From John Curry, May 29, 2009
Five STRS employees sue to get back their bonuses
Canton Repository, May 29, 2004
By PAUL E. KOSTYU
Copley Columbus Bureau chief
COLUMBUS — Five employees have sued the State Teachers Retirement System seeking the bonuses they were denied by the pension board last week.
The employees filed the suit in Franklin County Common Pleas Court late Friday asking for class-action status for 268 noninvestment staff eligible for the $1.8 million in bonuses ranging from $416 to $46,574.
The documents filed by Columbus attorney Michael R. Szolosi Sr. appear to ignore Cassandra Hill, a teacher in the STRS Day Care Center whose bonus was to be $174, even though she appears in the appendix filed with the lawsuit. In fact, the appendix lists investment staff and the bonuses they received even though they are not a party to the suit.
Included among the 268 employees are two deputy executive directors, Robert A. Slater, with a bonus worth $46,573, and Sandra L. Knoesel, $43,324, and the board’s executive assistant, Eileen Boles, $6,427.
Repeated attempts to reach retirement system spokeswoman Laura Ecklar for comment about whether she and others would join the suit were not returned. Her bonus was listed at $15,204.
The suit asks for an unspecified amount of punitive damages and attorney fees. The suit seeks temporary and permanent injunctions to prevent the retirement system from using the money set aside for the bonuses for other purposes.
Reached in Chicago, Executive Director Damon Asbury said he knew some employees were talking about filing a lawsuit.
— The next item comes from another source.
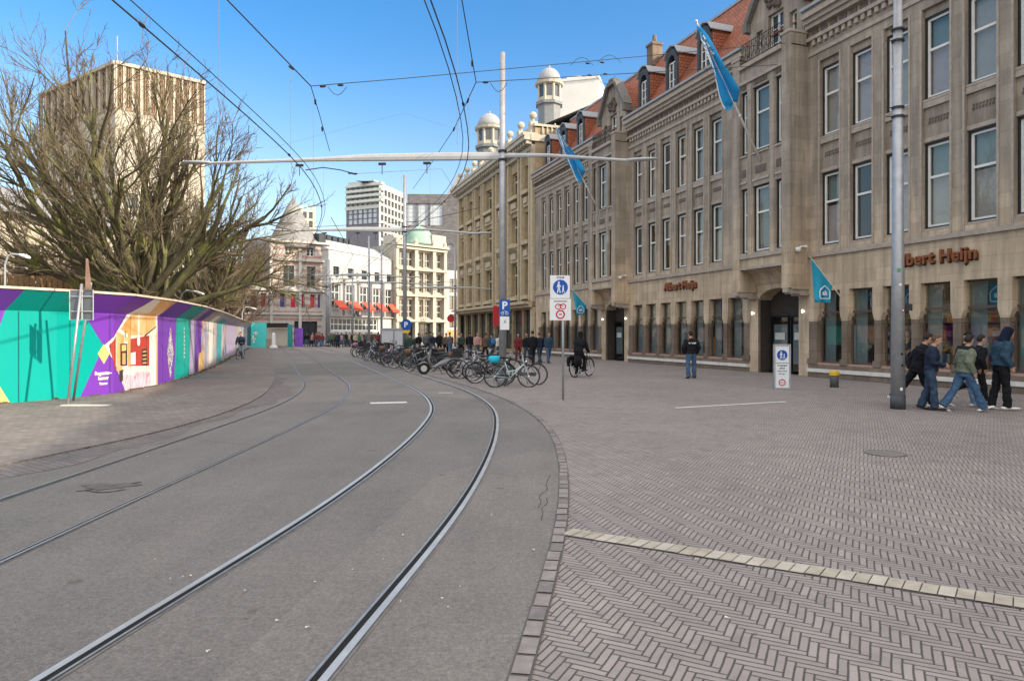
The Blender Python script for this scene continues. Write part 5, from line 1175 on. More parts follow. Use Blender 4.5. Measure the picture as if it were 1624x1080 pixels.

“This was not unexpected,” he said. “We will turn it over to the attorney general to look at and advise us on our next step.”
Kim Norris, a spokeswoman for Attorney General Jim Petro, said the case “is winnable because of the financial condition of the funds” at the time the bonus plan was in effect.
The bonuses were to be awarded to noninvestment employees for work done in the 2002-03 fiscal year. In the aftermath of media reports about questionable spending at the retirement system, the bonuses were suspended last year. The retirement system board voted 5-4 on May 20 not to pay the bonuses to noninvestment employees and unanimously terminated the program. Bonuses were awarded to investment staff, however.
At the meeting, Asbury and Assistant Attorney General John E. Patterson, who is the board’s attorney, recommended that the bonuses be paid. Both predicted a lawsuit would be filed and that the retirement system would lose if the bonuses were not paid.
Petro, however, instructed his representative on the board to vote against the bonus plan because he said it wasn’t in the best interest of the pension system.
The employees bringing the suit are Thomas P. Scott of Mount Vernon, Marvin L. Moore of Columbus, Donald E. Van Loon Jr. of Delaware, Dwayne T. Lane of Canal Winchester and Carmen Fenton of West Jefferson.
Scott, who works in the information technology section at the retirement system according to Asbury, has an annual salary of $98,310. He was scheduled to receive a $15,729 bonus.
The annual salary, job and bonus of the other four are: Moore, a retired computer specialist, $60,560 and $5,632; Van Loon, Web developer, $81,610 and $12,155; Lane, Web developer, $79,420 and $7,433; and Fenton, tax coordinator, $52,150 and $2,033.
The suit accuses the board of acting arbitrarily and in bad faith by giving bonuses to some employees and not others when many of those receiving the money had similar jobs to those who did not. It also said lack of the bonus will affect employee retirement benefits, which are based on the average of the final three years of pay.
The suit also accuses the system and board of arbitrarily setting a lower figure for calculating how much the bonuses should be. The maximum bonus was set at 80 percent instead of 100 percent. The plaintiffs said the retirement system broke its contract with employees because a performance-based incentive plan was in place in 2002-03, which was to be paid in September 2003.